Lina Wertmüller, pourtant, parvient à imposer cette Belle Star sublimée en rousse magnifique pleine de candeur, de détermination et de taches de rousseur comme une figure féministe au milieu d’un monde où la femme est inexistante et bafouée, en se faisant elle-même égale aux hommes. Malgré cela, le film peine à dépasser le stade de divertissement de série B, en grande partie à cause d’une réalisation trop maladroite et d’un traitement tout juste passable des personnages secondaires, celui de Larry Blackie en prime, qui n’arrache pas le moindre geste de sympathie de la part du spectateur du début à la fin. On se régalera toutefois de l’interprétation de Luigi Montefiori, pilier du western spaghetti qui a abandonné son nom pour le pseudonyme de George Eastman, sous lequel il est plus connu, et, bien sûr, de celle d’Elsa Martinelli, dont la grâce presque masculine, la beauté et l’impertinence portent à elles seules tout le film.
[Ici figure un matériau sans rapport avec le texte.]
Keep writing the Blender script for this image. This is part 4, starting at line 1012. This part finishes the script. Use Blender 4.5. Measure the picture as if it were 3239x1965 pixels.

Disponible depuis le 5 avril 2016 chez Artus Films, Belle Starr Story vient embellir la collection Western Européen, déjà bien fournie en petits chefs-d’œuvre oubliés. L’image et ses superbes couleurs ainsi que le son sont impeccables, et le film est disponible dans sa version italienne et française. Côté bonus, on retrouve les habituelles bandes-annonces de la collection Western Européen, les photos et affiches, et, bien sûr, un passionnant retour sur la genèse et la production du film par Alain Petit, dans une interview de trente minutes intitulée Mon corps pour un poker, traduction littérale du titre original italien.